Senior policy-maker: Fed rate hike is overdue, given improvements in job market

James Bullard, head of the Reserve Bank of St Louis, told the Financial Times that the Federal Reserve risked holding fire too long on rate hikes given the plunging unemployment rate and that even after the central bank starts tightening, monetary policy will remain easy by normal standards.
In February US employers added 295,000 jobs, as data released on Friday showed, in defiance of bad
weather, and the unemployment rate fell to 5.5 per cent, the lowest
level since 2008, triggering a spike in bond yields and the dollar.
Mr Bullard noticed that by autumn the rate of unemployment should be below 5 per cent — near levels it had last seen in the “bubble years” of the 1990s and 2000s.
Even
if the central bank lifts rates as soon as June, it was more
or less guaranteeing what would traditionally be called “very easy
monetary policy” over the next two years because hikes would be gradual
and data-dependent. This came at a time of a “rapidly improving situation” in the
economy.
“I think we have to move now or soon, in order to be in the right position as the economy continues to evolve,” he said.

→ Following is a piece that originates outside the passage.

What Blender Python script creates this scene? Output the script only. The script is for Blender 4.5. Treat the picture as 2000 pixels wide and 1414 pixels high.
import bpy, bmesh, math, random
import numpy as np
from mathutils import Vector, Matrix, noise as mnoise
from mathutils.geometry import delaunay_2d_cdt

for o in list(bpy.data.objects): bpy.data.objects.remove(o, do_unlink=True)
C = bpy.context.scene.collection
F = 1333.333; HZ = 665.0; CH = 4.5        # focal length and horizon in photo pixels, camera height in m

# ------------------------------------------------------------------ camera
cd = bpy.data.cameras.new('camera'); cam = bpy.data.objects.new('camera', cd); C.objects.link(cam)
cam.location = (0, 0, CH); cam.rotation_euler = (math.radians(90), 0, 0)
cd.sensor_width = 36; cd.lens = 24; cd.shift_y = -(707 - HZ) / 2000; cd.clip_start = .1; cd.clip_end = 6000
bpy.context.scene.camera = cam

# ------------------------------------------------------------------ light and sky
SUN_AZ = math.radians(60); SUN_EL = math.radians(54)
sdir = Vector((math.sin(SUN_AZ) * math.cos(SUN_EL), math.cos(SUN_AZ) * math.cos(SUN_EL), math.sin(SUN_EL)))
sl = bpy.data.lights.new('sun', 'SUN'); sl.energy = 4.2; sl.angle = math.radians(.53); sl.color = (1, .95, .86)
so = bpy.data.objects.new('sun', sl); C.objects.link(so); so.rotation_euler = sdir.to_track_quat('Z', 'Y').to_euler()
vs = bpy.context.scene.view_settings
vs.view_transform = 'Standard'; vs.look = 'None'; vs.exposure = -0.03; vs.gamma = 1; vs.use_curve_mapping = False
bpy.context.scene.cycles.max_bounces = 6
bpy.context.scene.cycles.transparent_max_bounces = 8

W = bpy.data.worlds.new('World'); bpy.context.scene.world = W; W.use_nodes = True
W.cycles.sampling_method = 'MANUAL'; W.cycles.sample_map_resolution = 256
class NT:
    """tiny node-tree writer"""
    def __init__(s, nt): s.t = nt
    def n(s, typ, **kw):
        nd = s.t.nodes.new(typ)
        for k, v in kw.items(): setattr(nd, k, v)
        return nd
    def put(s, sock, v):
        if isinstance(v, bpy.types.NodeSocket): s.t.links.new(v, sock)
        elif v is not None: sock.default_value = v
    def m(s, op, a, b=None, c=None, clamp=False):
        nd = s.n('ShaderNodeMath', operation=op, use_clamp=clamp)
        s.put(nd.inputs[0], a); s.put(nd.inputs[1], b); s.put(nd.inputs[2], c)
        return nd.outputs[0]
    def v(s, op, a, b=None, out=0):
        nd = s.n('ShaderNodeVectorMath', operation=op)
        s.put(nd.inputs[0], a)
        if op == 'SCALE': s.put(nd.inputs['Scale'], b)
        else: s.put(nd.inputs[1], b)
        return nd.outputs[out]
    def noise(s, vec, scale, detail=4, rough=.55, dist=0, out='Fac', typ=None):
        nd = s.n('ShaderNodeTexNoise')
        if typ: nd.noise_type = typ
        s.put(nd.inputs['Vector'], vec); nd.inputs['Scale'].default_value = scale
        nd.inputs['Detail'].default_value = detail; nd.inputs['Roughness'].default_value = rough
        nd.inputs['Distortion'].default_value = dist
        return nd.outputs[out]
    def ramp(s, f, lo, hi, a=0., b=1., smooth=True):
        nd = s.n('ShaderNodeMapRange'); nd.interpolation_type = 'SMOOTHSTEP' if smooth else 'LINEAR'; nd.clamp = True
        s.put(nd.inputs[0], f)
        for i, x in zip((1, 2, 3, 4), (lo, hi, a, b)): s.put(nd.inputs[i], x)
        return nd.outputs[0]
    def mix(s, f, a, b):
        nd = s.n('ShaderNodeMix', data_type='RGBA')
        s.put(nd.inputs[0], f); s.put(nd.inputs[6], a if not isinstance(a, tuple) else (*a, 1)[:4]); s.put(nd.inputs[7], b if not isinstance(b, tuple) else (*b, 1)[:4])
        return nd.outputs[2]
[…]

Mr Bullard was concerned that investors are understating the likely
upward path of interest rates compared with the Fed policy makers’ own
forecasts. The sharp move in bond yields following the jobs report on
Friday showed how “abrupt this kind of thing can be”, he warned.
“It
would be an improvement if the Fed and the markets were more or less on
the same page about how this is going to evolve going forward. We are
not there today.”
He referred to 1994, when the Fed provoked a bond market rout by surprising traders with sharp rate hikes. “It was a very volatile period because markets were out of sync with what the Committee had in mind in terms of the normalisation of rates,” he said. “If we could smooth out that process some I think that would be good, and not get into the situation where we have to make very aggressive moves in order to catch up.”
While some analysts have urged the Fed to hold fire on
rates until there is a stronger rise in wages, Mr Bullard disagreed. He argued that wages were a lagging indicator, not a leading indicator
of inflation
outcomes. Current earnings growth should not be
compared with the performance of the 1990s, when there was much higher
productivity growth.
“With this kind of improvement in labour markets surely wage growth is not that far behind,” he noticed.